Today is the last day the FCC will allow you to express your opinion on so-called “net neutrality.” You can go to the FCC website here.
A nice phrase, except that “net neutrality” isn’t. Neutral, that is.
It is a ways and a means for the government to control and regulate something that doesn’t require controlling and regulating — all it requires is what it currently has: a free market.
When “net neutrality” exists, two things primarily occur: 1) rates go up and 2) innovation plummets.
The bulk of Western Europe has a version of NN and those precise things have occurred: rate hikes and a lack of entrepreneurship and cutting-edge technology. Not to mention general overall lower internet connectivity speeds.
For the obvious reason that, in order to get anything accomplished, a new idea or upgrade has to be proposed to an entirely new and large bureaucracy that will do its best to sit on and table said idea or upgrade, simply to exhibit its power and “prove” its worth.
Public utilities are regulated because everyone needs water and power. Those things aren’t merely “suggestions.” They are mandatory for survival. The internet, however, is not “mandatory” for survival. It’s a “nice” thing to have but you won’t die due to its removal from your life.
So-called “net neutrality” is a specious solution for a problem that doesn’t even exist. It gets our government into an area where it doesn’t belong. And I go back to some of my foundational Libertarian bents here, which occasionally get the best of me:
When the government, any government, intrudes into the primary source of communications today — the internet — it can shut you down when you proffer speech that IT doesn’t care for. Which is what Socialist and Communist countries do, and nations run by dictators.
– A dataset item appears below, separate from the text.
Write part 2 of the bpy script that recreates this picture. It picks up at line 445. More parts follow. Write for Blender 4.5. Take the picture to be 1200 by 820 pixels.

Signing off on “net neutrality” will not only allow the government to have its hands upon the spigot, but will allow it to silence you and potentially prosecute you as well. For speech that it does not approve — on the Left or on the Right.
Leftists in the government are already working to revamp the US Constitution and the Bill of Rights but, specifically, the First and Second Amendments. Facts in evidence.
Note to self: continue to look around.
BZ
P.S.
What does Free Speech protect? It assures the worst of speech; it assures the most challenging of speech. It does not exist for milktoast speech. It embraces truth and emotion and change and shocking speech. Sometimes older speech can be the most shocking, the most challenging, and the most warranted.